Fe3O4@g-C3N4 and MWCNT embedded highly flexible polymeric hybrid composite for simultaneous thermal control and suppressing microwave radiation

Abstract

The issue of electromagnetic interference creates an intense challenge in modern civilisation due to the continuous need for electronic equipment in various industries. The current attention is centred on materials that possess characteristics such as lightweight, processability, resistance to corrosion, high flexibility, and compatibility with established technologies, in order to address this issue. The present investigation involved the fabrication of a new composite material using a solvent mixing method. The fabricated polymer composite was based on a matrix of Ethylene Methyl Acrylate (EMA) polymer and incorporated two types of fillers: Fe3O4@g-C3N4 (Fe3O4 nanoparticles decorated on g-C3N4) and MWCNTs.
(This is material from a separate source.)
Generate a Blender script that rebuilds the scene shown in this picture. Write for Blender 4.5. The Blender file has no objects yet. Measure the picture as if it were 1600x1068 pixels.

Fillers embedded within polymer matrices have garnered significant interest owing to their capacity to enhance the thermal, mechanical, and electrical properties of the composite materials. The Fe3O4@g-C3N4 filler demonstrates a unique combination of magnetic and conductive properties, whereas MWCNTs are widely acknowledged for their exceptional electrical conductivity. The composites filled with Fe3O4@g-C3N4 (7 wt%) and MWCNT (3 wt%) exhibited a significantly enhanced electrical conductivity, quantified at a magnitude of 10−2 S/cm and a highly effective EMI SE of −43.4 dB. Additionally, the polymer composite showed a thermal conductivity value of 0.92 W.m−1. K−1.